Why are bold tyres better for a dry tarmac? 

If you have ever been watching (or participating) motorcycle racing, you must have noticed that some sportbikes use slicks (rubber tyres that have virtually no tread pattern on them) on dry tarmac and it’s ok for them. Actually, they benefit when racing on such type of tyres. It’s because on a dry road the traction greatly depends on the size of a ‘contact patch’ (the tyre’s usable surface). It is much wider on slick tyres, and, as a result, they provide a better grip and stability on much wider lean angles. And in motorcycle sport, better grip means that engine power is translated into movement better.

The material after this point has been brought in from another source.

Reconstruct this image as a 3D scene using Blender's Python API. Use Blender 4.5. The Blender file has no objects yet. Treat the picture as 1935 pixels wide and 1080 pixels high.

What is the tyre tread for?

So in motorcycle tyres, the tread isn’t for added grip. It is needed to avoid aquaplaning, a condition encountered on wet pavement (not just damp, but when there is a layer of standing water) when the tyre suddenly loses grip and slips. Tyre tread blocks and grooves are designed in the way to help displace loose gravel and water faster from under the tyre so that it can keep contact with the road.

So the amount of tread on the tyre actually says how good it will be at resisting aquaplaning on the wet. If you not only ride on sports events but also use your bike for everyday commutes and multi-day voyages, you need some tread to keep moving in any weather and on any terrain.

How to choose motorcycle tyres?

Choosing tyres for your bike, you should keep in mind that the more tread pattern there is on the tyre, the less its surface area is, which results is inferior traction and impaired cornering ability. To balance both wet and dry benefits, you should probably have 2 sets of tyres for your bike: slicks for racing on a tarmac and ‘treadish’ dual-sport tyres for your everyday needs.

The easiest way to figure out the type of tyres you need is following the rule of a surface: the tyre’s texture must resemble the terrain you are riding upon: sportbike slacks for smooth tarmac and chunky dual-sport tyres for gravel and other nuisances.